15-06-1970 - [11-8-1971, in «Notícias da Beira»] - A hipertrofia analítica, a divisão das ciências e a especialização do trabalho não só intelectual mas manual, a própria separação entre intelectual e manual, criaram um caos nos costumes do homem ocidental a que ele não pode, com as raras operações e disciplinas de síntese, obviar.
Arte, filosofia, religião, desporto, são tudo actividades de síntese que não chegam a sintetizar coisa nenhuma. A última separação existe sempre, entre acção e pensamento, ainda quando o pensamento adrega de encontrar, rarissimamente ou nunca, o máximo estado de síntese; permanece o hiato, permanece o abismo entre prática e teoria, ideias e vida, cultura e existência, erudição e quotidiano.
É evidente que no caos meramente teórico nos ajuda alguma coisa ler Jung, ler Chardin, ou ler Toynbee, três filósofos da grande síntese, que até por isso chegam a ser acusados de místicos.
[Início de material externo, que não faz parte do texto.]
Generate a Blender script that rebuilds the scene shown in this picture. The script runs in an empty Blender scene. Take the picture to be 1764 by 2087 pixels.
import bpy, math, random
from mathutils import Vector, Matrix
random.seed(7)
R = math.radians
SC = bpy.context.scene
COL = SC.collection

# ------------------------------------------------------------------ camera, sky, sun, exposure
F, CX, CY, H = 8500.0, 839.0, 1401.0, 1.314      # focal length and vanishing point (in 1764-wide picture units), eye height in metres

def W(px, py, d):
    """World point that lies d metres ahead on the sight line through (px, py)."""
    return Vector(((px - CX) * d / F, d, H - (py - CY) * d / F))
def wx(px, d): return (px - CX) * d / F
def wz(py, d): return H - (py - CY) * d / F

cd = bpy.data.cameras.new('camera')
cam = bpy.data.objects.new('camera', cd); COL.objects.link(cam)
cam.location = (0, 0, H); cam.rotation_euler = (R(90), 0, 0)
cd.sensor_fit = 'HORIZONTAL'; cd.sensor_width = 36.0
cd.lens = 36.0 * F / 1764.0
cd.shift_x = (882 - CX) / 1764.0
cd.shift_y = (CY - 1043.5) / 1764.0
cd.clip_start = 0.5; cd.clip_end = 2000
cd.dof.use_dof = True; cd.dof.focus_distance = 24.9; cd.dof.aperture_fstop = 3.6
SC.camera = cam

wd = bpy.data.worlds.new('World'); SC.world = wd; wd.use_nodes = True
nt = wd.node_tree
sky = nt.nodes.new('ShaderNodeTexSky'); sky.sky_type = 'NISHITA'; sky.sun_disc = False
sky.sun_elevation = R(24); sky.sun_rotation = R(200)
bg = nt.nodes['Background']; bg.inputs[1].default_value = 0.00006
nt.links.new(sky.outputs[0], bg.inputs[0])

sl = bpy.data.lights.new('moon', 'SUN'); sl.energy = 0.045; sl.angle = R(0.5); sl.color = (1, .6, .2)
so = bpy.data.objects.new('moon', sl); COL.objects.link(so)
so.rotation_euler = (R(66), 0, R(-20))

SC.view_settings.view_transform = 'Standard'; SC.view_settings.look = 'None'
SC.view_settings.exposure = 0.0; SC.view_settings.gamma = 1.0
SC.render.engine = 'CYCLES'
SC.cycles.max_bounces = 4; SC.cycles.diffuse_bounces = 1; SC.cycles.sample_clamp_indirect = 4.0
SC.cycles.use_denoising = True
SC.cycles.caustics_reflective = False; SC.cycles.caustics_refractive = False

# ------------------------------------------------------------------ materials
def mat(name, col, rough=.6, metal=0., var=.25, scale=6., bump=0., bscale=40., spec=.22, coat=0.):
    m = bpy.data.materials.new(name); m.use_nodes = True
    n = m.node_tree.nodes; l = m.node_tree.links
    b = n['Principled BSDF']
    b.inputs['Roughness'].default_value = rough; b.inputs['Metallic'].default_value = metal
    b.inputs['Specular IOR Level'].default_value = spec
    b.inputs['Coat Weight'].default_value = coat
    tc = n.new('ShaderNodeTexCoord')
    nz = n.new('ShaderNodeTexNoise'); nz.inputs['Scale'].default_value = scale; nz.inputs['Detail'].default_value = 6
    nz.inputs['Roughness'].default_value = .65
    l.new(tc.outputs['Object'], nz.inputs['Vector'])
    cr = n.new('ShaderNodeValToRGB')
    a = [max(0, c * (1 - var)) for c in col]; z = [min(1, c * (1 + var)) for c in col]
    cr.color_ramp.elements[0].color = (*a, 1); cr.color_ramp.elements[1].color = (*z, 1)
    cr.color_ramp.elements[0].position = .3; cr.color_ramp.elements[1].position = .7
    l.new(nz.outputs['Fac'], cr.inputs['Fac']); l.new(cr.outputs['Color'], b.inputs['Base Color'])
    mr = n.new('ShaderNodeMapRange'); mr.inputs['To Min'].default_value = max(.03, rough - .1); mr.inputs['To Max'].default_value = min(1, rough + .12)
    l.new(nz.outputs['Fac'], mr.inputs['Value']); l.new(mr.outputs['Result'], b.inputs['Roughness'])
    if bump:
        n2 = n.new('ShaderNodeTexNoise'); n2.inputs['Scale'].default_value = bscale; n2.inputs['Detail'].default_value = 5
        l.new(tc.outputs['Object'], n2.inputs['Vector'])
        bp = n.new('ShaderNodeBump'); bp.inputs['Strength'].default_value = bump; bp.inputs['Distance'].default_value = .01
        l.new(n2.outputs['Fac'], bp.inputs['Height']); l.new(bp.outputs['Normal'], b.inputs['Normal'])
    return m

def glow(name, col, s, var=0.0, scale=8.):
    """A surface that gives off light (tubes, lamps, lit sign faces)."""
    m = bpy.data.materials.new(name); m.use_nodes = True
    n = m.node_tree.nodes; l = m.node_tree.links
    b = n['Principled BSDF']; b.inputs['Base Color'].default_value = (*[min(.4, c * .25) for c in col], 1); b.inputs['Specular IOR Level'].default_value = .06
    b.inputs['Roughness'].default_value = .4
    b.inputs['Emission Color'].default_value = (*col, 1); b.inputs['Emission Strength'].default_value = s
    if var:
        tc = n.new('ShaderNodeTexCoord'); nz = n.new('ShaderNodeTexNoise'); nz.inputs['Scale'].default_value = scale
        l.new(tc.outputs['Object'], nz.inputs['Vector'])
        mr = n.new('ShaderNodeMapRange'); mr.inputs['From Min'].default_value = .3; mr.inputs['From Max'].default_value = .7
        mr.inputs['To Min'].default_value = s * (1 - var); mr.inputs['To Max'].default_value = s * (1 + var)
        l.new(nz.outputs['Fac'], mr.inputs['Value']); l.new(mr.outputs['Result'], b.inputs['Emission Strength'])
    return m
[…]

É evidente que, entre quotidiano e escola, o desporto pretende unificar e a religião, entre cultura e existência, pretende "religar"
Mas o Uno e o Múltiplo - o "grande problema", para Teilhard de Chardin - persiste: E o caos também.
Neste interim "dramático" - onde há dilaceramento, há drama - o Zen vem, monisticamente, romper a ruptura e o dualismo.
Para o Zen só existe experiência, o que significa uma diferença fundamental (vital, mesmo, para nós outros, os que sofremos com o divisionismo ocidental) em relação a toda a nossa cultura e seus pressupostos básicos.
Vejam-se as afinidades entre Zen e psicanálise que, por sua vez, desempenha a função primordial que se sabe na literatura e arte europeia, através do surrealismo.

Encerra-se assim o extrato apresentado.